** start Dataset section **
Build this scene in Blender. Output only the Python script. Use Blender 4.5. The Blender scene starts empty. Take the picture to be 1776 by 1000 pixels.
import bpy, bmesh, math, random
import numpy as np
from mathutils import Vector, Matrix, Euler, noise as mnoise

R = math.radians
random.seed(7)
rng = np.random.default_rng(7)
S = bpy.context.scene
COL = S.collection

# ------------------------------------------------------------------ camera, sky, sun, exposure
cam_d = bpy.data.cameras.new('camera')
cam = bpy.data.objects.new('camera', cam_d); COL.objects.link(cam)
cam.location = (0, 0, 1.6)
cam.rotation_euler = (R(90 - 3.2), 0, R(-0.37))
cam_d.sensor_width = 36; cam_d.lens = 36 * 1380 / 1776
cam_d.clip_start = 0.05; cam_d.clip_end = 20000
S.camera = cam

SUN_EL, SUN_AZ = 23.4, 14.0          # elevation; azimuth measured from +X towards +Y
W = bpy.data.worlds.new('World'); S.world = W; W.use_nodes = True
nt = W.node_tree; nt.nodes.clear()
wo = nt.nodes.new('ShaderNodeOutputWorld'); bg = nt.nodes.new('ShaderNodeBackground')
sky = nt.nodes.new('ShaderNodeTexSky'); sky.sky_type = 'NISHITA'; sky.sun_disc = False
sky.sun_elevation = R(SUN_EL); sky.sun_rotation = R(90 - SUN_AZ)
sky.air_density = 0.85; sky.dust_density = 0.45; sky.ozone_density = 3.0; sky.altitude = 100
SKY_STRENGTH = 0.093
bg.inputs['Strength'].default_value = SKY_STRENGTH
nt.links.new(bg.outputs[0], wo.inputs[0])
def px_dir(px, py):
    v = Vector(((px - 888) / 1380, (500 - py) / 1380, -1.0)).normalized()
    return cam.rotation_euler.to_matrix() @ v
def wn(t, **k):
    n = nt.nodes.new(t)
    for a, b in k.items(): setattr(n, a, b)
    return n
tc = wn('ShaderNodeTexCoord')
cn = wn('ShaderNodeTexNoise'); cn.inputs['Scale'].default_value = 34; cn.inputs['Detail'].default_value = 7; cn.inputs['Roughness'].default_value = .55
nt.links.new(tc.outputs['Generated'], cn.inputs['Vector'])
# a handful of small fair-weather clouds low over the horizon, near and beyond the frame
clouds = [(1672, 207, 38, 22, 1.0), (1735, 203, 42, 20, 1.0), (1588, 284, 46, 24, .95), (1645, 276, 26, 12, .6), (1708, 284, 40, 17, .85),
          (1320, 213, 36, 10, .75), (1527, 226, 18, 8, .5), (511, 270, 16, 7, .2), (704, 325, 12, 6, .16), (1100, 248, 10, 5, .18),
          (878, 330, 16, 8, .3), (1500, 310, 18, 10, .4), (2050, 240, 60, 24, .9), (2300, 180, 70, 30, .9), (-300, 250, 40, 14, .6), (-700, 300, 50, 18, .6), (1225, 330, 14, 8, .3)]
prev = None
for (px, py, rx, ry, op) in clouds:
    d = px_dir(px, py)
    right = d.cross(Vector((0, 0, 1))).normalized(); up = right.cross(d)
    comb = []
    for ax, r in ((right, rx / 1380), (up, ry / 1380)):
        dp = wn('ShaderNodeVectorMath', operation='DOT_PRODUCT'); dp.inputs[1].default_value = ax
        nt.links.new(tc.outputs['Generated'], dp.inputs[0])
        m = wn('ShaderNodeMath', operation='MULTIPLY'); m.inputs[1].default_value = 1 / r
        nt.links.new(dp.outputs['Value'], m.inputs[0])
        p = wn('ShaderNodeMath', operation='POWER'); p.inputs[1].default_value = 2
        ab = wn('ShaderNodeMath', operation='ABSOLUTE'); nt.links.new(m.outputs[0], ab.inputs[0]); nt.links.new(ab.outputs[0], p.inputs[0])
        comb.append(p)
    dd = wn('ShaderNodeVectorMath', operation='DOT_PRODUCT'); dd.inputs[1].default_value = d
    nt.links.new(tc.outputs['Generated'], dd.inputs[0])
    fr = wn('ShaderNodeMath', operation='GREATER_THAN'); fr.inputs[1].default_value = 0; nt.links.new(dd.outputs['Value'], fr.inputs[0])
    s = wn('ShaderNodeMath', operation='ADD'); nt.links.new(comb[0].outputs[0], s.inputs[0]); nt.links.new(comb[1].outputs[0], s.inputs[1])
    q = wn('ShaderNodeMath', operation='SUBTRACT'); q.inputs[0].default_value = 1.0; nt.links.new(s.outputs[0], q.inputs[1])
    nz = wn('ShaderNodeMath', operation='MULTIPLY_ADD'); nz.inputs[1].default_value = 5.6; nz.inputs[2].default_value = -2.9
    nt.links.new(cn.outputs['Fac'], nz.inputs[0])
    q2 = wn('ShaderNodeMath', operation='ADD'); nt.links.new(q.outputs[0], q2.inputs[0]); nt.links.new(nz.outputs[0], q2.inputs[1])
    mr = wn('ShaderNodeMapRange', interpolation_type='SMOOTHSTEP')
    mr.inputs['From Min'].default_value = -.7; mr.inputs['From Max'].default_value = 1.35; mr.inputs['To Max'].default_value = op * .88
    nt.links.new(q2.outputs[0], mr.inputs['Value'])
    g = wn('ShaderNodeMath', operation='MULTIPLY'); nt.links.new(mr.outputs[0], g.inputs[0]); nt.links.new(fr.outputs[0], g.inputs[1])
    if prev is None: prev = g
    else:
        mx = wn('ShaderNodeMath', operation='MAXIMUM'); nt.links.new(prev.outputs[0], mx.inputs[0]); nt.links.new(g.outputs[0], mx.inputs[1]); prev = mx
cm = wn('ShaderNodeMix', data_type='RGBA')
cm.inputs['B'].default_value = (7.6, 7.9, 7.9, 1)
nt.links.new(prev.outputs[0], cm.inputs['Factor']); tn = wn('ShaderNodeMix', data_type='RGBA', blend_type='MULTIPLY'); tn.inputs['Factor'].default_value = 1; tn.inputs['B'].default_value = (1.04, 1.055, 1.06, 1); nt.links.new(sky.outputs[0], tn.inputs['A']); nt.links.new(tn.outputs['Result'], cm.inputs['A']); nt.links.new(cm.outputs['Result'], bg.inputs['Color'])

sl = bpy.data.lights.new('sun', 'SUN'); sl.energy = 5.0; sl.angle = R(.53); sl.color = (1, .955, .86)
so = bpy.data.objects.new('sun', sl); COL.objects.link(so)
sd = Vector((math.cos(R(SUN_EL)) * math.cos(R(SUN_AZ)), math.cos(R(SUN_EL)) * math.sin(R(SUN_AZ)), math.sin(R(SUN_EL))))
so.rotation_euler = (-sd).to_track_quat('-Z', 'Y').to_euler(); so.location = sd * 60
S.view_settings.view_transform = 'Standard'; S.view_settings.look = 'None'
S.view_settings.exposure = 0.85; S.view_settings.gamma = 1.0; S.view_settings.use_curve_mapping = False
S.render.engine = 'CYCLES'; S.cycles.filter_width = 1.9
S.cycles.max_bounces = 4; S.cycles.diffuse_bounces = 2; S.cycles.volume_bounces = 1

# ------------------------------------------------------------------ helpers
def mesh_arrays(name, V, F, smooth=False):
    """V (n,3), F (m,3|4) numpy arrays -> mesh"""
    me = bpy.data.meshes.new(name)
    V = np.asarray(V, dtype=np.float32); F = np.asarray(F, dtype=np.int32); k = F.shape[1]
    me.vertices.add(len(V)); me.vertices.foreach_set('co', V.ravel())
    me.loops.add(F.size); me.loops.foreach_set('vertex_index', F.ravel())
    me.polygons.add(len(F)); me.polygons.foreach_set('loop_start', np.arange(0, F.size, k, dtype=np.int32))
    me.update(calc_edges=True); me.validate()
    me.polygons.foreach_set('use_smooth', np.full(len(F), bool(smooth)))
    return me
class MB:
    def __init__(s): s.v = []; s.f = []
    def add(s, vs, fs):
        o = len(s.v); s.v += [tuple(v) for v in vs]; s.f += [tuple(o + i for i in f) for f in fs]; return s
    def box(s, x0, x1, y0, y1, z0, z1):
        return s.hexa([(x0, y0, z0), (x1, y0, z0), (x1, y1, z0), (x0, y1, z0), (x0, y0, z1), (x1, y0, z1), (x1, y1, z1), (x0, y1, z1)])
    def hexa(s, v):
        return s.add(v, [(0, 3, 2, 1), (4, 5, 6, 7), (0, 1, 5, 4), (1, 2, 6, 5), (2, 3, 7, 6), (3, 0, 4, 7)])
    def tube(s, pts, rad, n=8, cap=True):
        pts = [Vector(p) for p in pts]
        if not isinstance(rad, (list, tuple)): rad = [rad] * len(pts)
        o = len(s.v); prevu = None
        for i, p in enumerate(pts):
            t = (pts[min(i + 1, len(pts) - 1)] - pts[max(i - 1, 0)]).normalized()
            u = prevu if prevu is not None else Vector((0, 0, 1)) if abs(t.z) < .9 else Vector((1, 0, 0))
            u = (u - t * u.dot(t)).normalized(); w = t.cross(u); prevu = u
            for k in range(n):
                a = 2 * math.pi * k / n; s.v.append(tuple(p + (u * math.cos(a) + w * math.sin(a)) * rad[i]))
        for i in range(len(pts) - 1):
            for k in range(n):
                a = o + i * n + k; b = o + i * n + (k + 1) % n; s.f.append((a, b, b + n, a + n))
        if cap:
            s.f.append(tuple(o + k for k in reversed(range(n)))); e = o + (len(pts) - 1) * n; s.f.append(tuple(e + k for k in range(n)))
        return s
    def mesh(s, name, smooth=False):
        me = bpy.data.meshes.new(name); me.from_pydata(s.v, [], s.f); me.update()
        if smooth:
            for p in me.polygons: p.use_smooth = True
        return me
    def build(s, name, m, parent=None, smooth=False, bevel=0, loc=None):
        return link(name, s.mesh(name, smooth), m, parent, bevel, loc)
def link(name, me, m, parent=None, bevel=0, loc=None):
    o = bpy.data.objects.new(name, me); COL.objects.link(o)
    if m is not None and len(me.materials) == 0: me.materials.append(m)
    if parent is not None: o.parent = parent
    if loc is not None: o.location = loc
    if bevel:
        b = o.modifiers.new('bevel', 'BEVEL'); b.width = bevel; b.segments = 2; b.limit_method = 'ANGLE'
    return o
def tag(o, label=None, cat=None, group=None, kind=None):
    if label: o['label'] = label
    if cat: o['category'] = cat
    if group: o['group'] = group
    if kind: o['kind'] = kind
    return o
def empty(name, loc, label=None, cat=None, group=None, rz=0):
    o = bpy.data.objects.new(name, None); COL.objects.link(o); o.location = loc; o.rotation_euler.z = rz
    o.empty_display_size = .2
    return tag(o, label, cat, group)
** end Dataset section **
- [Written instruction] Begin with the first line of the data above and, please, print each line exactly until you have printed the line containing "COL = S.collection"; print nothing else.

- [Answer to this problem]
Build this scene in Blender. Output only the Python script. Use Blender 4.5. The Blender scene starts empty. Take the picture to be 1776 by 1000 pixels.
import bpy, bmesh, math, random
import numpy as np
from mathutils import Vector, Matrix, Euler, noise as mnoise

R = math.radians
random.seed(7)
rng = np.random.default_rng(7)
S = bpy.context.scene
COL = S.collection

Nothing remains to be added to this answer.